秘密を持つこと
秘密を抱えるというのは苦しい。どんな秘密であれ、自分自身の心に負担をかけるものだ。
他者の秘密を守るのと、自分自身の秘密を保つのとどう違うのだろうか。私の場合、わりあい他者の秘密については冷静でいられるけれど、自分の秘密には感情を圧迫されることが多い。
他者に「これは人に言わないでくれ」と頼まれたとき、黙っていることで別の人を損なったりしない限り、私は黙っていられると思う。私はそういう事実があったことを忘れるように努めるし、それによって心理的負荷がかかることはほとんどない。
迷うのは、黙っていることで別の人に迷惑がかかるかどうか判断しかねるときだ。例えば、友人の連れ合いが浮気しているというのを知ったときどうするか。この場合は、私は教えないだろうと思う。その手のことは、すぐにバレるか、すでにバレている可能性が高く、私に友人が話してないとすれば、触れてほしくないということだと思うから。
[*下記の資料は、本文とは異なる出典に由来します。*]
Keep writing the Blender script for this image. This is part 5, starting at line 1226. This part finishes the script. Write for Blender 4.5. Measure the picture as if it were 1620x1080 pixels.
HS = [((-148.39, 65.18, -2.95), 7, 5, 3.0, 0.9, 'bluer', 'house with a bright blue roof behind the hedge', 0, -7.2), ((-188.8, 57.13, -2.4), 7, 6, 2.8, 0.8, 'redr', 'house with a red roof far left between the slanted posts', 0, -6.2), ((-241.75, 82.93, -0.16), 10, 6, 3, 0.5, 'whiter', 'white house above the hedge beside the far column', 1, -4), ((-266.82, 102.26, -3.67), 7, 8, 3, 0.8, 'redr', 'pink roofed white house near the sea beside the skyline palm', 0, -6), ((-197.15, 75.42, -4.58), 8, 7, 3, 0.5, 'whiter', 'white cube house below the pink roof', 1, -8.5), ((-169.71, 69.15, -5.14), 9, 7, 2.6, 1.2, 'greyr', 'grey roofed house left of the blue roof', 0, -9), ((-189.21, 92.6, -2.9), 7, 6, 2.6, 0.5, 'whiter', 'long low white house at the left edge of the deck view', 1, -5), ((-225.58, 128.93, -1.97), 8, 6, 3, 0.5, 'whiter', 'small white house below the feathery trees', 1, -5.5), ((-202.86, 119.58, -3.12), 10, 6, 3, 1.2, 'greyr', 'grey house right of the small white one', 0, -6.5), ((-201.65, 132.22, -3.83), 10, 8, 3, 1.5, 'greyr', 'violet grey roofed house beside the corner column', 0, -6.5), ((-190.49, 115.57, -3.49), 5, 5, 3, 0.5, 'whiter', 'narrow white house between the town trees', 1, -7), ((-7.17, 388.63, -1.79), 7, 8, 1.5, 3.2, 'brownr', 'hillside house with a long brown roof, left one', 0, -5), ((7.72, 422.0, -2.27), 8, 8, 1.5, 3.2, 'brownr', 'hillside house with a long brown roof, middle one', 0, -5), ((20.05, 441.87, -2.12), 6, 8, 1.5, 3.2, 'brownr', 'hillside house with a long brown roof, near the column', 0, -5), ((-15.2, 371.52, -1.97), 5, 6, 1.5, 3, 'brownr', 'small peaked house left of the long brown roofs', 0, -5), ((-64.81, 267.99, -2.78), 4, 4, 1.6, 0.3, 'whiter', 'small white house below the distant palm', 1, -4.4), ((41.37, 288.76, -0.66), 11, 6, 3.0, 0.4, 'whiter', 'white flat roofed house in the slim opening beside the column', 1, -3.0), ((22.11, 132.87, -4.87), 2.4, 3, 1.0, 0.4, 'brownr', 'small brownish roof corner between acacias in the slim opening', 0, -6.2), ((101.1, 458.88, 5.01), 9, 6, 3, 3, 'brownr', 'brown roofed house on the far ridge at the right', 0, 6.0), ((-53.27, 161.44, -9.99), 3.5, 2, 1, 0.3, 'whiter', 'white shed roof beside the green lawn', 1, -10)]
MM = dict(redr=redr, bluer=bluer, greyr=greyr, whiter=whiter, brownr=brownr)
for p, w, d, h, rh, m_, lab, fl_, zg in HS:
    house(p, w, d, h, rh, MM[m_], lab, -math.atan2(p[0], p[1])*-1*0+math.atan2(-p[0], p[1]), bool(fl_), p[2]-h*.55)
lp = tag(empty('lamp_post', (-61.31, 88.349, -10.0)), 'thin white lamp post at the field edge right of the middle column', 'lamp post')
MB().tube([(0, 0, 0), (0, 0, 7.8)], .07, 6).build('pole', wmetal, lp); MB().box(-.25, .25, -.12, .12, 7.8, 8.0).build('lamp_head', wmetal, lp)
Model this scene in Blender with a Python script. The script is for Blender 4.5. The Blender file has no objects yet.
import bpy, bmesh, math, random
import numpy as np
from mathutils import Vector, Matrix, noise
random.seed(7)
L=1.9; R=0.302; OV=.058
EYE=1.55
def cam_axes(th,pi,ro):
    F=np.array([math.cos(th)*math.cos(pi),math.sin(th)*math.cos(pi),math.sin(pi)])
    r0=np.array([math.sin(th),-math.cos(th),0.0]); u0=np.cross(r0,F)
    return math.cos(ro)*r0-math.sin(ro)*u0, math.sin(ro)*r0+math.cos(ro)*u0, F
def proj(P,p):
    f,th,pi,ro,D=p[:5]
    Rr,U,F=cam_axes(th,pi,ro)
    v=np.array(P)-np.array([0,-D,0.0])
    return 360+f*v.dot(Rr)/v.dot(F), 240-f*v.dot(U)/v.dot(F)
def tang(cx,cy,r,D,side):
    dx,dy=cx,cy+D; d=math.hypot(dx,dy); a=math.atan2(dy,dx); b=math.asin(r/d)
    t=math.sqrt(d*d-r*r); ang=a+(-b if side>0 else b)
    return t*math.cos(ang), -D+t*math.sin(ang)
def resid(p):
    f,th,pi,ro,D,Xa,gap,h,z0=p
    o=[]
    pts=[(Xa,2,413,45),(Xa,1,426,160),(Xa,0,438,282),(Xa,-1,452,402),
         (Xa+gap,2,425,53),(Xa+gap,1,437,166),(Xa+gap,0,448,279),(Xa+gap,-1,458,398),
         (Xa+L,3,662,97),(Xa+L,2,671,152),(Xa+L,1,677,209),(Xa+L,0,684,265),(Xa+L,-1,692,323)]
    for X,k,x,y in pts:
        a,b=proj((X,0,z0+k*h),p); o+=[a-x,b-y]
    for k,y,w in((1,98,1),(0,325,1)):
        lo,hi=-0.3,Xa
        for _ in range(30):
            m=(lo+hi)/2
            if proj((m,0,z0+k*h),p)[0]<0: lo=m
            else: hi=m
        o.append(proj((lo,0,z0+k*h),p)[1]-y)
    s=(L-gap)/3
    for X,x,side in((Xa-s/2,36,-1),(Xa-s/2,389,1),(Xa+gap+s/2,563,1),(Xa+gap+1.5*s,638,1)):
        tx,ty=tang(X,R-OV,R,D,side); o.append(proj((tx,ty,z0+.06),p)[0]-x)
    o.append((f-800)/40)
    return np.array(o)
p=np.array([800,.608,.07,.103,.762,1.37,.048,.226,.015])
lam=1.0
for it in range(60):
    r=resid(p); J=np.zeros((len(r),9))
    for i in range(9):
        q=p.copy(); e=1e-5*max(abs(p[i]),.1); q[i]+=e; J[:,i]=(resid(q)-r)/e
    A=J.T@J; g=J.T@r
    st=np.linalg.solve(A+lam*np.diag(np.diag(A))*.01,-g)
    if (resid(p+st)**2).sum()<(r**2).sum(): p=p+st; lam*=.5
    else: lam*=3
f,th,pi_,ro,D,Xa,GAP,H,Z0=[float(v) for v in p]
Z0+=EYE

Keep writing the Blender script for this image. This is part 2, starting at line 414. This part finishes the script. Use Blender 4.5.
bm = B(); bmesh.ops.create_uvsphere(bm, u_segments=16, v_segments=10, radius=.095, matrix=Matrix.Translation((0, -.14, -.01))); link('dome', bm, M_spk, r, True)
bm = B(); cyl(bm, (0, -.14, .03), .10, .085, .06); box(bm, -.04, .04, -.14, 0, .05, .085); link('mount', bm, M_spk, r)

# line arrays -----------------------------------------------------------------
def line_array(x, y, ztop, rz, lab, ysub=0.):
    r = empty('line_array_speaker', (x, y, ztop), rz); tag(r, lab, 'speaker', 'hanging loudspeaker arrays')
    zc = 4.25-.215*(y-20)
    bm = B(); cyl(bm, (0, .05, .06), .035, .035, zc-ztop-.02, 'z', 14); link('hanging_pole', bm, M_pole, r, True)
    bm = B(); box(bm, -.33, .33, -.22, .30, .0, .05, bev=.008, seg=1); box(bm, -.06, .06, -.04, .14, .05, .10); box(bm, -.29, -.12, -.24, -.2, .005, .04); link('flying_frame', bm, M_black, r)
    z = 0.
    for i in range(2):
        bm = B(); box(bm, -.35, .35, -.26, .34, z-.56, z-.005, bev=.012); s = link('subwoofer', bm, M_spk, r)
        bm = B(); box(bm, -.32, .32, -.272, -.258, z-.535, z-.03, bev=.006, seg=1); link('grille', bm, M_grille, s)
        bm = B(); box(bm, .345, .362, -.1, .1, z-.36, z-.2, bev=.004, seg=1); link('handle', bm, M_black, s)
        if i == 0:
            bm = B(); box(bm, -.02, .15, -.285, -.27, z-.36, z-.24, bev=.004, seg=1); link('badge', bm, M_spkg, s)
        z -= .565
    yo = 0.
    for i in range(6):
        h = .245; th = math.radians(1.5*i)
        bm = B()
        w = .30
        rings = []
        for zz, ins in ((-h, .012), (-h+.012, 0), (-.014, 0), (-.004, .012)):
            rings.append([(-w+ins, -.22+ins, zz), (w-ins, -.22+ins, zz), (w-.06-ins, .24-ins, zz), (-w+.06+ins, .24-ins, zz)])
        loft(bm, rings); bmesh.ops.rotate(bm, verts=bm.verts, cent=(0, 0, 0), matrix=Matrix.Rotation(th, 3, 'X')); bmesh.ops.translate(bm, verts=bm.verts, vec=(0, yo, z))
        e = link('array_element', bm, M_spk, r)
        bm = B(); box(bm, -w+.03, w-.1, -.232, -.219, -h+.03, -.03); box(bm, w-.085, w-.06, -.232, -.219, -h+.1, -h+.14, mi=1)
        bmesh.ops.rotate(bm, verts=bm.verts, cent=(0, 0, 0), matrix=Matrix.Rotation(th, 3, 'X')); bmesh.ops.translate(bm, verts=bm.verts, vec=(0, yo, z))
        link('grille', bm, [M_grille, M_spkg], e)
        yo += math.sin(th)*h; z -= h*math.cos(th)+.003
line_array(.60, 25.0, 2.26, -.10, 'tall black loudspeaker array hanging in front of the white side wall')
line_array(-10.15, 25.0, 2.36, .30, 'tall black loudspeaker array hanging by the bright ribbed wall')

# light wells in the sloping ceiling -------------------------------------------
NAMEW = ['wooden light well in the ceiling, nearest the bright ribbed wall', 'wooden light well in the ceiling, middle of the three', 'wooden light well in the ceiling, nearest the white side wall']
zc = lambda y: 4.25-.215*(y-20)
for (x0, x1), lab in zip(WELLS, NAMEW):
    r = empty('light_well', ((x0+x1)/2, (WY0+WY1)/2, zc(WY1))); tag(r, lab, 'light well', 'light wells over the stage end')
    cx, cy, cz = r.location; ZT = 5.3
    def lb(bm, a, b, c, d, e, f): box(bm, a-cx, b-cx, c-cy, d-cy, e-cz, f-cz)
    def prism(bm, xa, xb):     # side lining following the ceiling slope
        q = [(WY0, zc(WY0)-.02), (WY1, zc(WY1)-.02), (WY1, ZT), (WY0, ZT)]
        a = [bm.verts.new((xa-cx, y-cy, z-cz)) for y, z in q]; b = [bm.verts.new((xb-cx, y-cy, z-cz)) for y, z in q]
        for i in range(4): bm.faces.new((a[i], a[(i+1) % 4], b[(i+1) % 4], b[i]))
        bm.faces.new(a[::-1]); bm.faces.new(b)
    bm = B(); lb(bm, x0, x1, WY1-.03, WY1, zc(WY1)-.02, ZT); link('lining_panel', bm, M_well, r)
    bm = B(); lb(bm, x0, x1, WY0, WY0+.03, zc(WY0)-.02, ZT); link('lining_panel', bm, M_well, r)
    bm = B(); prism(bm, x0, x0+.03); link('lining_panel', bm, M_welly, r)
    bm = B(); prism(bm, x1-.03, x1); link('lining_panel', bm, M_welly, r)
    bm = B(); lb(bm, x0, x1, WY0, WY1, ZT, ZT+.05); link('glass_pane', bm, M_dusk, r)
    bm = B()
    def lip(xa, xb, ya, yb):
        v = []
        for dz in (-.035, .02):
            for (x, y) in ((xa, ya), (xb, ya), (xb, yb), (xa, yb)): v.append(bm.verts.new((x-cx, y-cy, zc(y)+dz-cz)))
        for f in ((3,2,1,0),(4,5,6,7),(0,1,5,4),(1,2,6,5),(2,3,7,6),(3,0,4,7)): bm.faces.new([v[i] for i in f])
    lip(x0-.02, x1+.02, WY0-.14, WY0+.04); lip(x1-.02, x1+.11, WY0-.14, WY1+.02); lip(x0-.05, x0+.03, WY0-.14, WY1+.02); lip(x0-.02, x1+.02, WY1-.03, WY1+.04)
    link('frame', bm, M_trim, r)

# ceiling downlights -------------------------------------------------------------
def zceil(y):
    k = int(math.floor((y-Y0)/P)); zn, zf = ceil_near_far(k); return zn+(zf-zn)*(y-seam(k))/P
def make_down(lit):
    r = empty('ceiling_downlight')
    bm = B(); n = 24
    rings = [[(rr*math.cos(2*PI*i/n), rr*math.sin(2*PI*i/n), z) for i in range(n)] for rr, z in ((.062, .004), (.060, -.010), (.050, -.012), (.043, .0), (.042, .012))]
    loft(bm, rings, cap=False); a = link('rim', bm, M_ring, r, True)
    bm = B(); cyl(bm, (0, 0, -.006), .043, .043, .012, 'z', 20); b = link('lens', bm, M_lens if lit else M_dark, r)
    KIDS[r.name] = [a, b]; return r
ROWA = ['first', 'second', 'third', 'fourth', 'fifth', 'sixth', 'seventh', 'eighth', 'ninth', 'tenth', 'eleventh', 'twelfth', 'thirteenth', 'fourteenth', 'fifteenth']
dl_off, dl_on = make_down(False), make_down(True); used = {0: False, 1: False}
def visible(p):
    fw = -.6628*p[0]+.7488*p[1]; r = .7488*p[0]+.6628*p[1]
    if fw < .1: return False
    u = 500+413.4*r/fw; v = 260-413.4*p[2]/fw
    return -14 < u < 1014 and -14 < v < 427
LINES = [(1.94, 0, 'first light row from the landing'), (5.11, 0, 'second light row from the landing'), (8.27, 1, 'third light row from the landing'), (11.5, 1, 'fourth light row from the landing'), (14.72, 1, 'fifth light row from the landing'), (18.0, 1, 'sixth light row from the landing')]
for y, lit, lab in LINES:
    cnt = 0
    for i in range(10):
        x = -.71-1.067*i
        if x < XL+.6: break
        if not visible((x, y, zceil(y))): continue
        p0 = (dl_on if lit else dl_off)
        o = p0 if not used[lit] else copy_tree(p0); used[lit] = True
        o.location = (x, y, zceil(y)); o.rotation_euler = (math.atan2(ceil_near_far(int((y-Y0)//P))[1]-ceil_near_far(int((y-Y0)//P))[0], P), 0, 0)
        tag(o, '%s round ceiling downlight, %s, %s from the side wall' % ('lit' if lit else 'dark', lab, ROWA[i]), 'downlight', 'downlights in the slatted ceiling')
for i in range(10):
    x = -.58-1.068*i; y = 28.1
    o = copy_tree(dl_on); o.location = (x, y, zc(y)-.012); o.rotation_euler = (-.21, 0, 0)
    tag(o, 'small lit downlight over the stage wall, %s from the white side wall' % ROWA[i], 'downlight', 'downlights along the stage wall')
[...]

考えてみると、私はあまり人に秘密を打ち明けられてはいない。カミングアウトしていないことを黙っていてくれと言われたことは一回あるけれど、そういうのは心の奥にしまい込む。そうだなぁ、他にもう一つくらいはあるけど、それも秘密にしておくのにさして困らないものだ。
自分自身の秘密については、今抱えているのは重いのと軽いのと両方ある。一つは生き方の選択の問題で、決断によっては友人たちを失望させるだろう。だから、悩んでいること自体を今は秘密にしている。これは結構苦しい。
ただ、体調があまり良くないときに重要なことを決めない方が良いので(というのは、マイナスの方に引きずられてしまい後悔するから)、今は保留しているのだ。
軽い秘密は、少し気になる人がいること。これは秘密にしておく方が華の部類のことだ。
秘密を抱えて生きるのが大人になるってことなのかなぁ。してみると、私も少しは大人になったのかもしれない。